As more Asian countries open their doors to global companies and attract foreign investments, building strong brands becomes not only an important strategy but also a matter of survival for many Asian companies. In the changing market dynamics, being a domestic market leader does not guarantee long-term success as global players entering the domestic markets, can easily challenge the local players with their business might.
A McKinsey study shows that the top ten Asian value creators derive more than 50% of their revenues on an average from outside their home markets. A case in point is India's software giant Wipro Technologies deriving more than 80% of its revenues from non-Indian customers.
Many global brands have established strong relations with local partners, invested heavily to build robust distribution networks, worked in tandem with the local authorities to establish a good working rapport and recruited local people to gain the crucial local "Asian" knowledge. As this levels the ground for local and global brands in terms of local market and customer knowledge, Asian companies will increasingly come under pressure to defend their traditional comparative advantage. This in turn again stresses the need for local Asian companies to invest in building resonating brands with compelling stories if they were to compete with global brands and survive in the market place.
Asian brands like Singapore Airlines, Banyan Tree Hotels & Resorts, HSBC, Samsung and Shiseido have demonstrated that it is possible for Asian companies to build brands on par with those of Western countries. They have also proved the fact that a strong brand will enable companies to sustain through difficult times and sustain their financial robustness.
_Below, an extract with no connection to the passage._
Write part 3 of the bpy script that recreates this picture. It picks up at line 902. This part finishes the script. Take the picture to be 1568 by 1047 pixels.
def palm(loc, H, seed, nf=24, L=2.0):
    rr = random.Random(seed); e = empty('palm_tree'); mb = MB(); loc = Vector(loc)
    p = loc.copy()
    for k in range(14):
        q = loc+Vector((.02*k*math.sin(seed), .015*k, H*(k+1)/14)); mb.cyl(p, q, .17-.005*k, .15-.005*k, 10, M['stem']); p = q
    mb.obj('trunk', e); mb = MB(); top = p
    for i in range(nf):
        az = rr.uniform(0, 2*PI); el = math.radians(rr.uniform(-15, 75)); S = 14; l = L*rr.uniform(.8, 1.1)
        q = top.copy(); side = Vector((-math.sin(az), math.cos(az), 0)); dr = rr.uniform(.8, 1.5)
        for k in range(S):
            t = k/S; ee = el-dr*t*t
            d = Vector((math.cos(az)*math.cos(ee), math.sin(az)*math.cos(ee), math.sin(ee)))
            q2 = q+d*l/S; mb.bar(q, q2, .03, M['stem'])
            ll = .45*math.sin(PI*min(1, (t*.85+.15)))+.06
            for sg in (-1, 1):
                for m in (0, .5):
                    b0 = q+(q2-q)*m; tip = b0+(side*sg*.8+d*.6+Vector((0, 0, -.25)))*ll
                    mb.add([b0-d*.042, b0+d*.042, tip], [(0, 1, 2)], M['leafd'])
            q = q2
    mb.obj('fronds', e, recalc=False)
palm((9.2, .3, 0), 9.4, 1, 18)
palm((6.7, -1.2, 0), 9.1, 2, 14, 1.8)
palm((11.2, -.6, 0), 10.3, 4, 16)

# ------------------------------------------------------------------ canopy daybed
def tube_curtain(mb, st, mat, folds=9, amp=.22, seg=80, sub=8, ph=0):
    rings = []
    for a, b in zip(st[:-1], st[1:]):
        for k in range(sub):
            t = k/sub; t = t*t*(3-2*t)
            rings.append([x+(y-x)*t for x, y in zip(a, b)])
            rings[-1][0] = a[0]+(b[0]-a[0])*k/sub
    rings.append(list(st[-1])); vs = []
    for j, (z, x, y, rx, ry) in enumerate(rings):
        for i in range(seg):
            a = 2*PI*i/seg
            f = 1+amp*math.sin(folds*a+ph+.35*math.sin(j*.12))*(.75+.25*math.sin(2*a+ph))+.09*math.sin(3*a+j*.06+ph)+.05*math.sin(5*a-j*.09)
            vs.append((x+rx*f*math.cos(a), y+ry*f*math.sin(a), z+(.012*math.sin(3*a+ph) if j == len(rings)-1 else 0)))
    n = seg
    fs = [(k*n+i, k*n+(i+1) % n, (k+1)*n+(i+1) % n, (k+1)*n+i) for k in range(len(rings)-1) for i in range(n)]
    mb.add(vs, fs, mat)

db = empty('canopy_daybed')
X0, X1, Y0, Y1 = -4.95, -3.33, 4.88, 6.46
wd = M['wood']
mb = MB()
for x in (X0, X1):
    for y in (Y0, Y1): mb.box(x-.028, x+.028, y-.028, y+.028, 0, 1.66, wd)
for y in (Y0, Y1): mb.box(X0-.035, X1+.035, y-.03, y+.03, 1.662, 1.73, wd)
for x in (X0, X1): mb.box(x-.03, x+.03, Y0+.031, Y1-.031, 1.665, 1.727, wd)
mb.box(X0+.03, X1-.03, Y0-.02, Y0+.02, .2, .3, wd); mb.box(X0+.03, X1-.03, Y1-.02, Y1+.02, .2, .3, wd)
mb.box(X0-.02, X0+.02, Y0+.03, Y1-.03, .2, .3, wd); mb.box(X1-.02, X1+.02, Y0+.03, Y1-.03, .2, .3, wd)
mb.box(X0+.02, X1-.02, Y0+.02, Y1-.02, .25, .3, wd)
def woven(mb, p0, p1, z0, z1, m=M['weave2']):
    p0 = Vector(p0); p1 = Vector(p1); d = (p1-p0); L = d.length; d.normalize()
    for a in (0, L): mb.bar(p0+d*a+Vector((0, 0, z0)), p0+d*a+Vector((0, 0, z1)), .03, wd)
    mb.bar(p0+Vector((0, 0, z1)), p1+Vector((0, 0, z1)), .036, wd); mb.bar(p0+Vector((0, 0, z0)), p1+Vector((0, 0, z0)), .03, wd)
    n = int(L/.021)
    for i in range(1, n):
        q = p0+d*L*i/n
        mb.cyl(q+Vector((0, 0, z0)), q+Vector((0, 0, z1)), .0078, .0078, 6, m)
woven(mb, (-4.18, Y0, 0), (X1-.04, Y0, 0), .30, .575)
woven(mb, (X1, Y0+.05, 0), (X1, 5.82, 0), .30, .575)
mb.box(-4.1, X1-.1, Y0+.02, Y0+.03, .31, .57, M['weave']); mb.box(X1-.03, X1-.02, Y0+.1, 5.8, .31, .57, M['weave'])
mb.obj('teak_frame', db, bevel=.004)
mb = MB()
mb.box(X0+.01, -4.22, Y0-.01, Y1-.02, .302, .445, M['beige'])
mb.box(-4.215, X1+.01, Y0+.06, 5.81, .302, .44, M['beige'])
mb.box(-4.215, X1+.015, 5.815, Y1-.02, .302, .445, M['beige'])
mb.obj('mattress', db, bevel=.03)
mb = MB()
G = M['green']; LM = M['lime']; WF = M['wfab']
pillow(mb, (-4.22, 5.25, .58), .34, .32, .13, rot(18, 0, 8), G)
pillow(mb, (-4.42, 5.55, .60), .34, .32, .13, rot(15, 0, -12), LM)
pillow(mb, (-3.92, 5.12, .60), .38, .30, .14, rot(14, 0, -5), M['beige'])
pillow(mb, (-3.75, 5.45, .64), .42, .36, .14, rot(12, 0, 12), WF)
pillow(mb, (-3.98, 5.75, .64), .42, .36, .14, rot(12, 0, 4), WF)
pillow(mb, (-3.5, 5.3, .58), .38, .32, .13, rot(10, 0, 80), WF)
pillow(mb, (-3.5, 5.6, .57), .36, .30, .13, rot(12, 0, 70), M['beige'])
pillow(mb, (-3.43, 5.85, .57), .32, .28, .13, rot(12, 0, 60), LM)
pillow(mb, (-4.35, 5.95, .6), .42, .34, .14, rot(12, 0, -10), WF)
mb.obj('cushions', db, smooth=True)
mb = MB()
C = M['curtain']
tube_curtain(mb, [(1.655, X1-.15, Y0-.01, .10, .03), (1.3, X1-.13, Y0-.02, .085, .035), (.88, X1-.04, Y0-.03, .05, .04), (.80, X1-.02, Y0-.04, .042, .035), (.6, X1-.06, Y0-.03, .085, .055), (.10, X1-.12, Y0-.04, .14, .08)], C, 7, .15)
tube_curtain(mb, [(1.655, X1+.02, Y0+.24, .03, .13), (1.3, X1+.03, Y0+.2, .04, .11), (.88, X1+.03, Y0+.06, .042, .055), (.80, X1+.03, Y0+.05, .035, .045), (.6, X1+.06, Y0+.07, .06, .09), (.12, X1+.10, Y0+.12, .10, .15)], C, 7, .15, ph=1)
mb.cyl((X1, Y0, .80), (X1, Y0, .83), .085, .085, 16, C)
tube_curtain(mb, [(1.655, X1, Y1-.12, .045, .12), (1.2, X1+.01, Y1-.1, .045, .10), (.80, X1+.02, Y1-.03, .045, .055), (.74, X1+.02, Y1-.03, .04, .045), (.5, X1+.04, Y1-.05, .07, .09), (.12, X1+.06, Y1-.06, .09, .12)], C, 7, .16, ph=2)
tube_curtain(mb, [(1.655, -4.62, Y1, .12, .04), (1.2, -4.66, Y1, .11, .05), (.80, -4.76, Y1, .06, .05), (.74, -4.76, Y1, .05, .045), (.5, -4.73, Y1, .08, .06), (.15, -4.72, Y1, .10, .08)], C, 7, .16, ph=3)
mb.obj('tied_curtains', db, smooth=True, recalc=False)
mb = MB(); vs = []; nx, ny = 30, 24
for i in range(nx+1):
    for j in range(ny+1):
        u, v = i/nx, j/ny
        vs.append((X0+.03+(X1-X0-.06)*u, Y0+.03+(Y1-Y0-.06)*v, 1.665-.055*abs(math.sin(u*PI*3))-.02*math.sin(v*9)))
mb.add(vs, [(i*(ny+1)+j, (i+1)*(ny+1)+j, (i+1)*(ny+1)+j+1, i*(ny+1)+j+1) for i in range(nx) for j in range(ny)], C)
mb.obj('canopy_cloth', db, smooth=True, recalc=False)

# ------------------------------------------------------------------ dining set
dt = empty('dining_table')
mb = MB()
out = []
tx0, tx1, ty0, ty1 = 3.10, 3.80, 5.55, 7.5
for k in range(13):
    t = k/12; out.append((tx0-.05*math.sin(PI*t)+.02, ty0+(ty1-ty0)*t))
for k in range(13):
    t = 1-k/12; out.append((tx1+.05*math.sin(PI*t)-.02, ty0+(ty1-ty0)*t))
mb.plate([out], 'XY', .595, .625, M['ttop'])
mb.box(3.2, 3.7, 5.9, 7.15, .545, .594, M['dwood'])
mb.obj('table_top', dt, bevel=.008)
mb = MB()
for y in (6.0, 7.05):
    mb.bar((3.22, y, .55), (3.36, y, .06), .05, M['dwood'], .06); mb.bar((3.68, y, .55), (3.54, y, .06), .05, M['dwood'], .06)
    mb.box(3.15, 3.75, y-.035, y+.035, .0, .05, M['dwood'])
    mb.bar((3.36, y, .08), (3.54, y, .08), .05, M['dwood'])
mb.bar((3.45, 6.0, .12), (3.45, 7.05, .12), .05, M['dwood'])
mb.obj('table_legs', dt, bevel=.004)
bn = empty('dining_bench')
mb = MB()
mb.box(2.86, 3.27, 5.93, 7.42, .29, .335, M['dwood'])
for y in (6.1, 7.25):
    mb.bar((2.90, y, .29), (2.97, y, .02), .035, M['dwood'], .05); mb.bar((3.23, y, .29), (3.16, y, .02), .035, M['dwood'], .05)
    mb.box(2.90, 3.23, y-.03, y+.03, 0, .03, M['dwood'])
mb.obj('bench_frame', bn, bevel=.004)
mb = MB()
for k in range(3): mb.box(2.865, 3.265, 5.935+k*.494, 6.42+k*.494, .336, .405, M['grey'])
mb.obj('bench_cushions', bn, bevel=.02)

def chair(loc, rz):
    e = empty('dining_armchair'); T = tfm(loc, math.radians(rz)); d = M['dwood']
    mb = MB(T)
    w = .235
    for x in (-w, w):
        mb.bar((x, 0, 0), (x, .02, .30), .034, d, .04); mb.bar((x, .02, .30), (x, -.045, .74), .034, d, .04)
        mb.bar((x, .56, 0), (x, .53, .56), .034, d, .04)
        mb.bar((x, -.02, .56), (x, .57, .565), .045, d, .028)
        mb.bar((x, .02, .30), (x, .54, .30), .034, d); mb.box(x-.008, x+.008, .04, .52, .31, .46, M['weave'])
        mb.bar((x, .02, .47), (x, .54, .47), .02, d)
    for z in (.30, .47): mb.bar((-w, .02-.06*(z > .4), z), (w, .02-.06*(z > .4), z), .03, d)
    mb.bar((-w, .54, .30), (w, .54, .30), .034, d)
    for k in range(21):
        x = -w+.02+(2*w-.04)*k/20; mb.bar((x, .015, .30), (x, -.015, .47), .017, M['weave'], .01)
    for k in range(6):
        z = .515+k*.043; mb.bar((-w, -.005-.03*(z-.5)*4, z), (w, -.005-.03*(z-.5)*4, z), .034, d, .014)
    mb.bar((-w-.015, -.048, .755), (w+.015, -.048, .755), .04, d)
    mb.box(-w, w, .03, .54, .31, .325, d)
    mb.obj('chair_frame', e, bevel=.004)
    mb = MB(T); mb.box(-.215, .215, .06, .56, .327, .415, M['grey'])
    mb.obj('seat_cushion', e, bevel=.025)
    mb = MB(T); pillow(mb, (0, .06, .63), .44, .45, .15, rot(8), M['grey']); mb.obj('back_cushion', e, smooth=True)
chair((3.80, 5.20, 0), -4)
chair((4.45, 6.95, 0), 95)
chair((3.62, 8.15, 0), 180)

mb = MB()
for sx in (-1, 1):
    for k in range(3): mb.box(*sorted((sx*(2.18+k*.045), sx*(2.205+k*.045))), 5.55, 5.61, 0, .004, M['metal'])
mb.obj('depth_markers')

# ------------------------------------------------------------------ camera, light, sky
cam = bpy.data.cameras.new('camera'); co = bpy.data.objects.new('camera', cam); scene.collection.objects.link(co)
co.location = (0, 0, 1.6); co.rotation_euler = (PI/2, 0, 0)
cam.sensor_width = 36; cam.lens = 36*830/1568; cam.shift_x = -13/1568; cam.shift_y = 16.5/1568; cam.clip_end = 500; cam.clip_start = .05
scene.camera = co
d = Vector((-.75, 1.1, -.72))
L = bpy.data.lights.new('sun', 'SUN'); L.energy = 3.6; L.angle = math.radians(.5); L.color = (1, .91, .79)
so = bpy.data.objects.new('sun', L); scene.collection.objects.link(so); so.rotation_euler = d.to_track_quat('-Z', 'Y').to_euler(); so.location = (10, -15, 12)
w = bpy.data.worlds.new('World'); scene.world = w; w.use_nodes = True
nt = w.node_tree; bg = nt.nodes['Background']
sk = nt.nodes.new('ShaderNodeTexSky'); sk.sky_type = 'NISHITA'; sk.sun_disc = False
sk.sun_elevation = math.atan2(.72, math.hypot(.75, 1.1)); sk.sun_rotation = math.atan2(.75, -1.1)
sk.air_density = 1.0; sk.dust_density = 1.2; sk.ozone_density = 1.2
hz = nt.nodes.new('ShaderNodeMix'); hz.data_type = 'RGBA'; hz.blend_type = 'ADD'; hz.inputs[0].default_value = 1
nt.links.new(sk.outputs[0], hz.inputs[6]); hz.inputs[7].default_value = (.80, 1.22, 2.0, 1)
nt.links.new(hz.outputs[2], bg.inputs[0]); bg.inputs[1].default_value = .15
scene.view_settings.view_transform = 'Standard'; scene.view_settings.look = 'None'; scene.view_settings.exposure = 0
A branding drive in Asia is progressively emerging and will change the global landscape in the next decades if taken seriously by Asian boardrooms and if managed properly throughout the entire organization.
As the management professor Peter Drucker once said: "Whenever you see a successful business, someone once made a courageous decision".
Asian cultures have always valued the long term aspects in almost any aspect of life. Let this unique strength influence the Asian branding efforts in the years to come. It is up to the Asian boardrooms to take courageous decisions.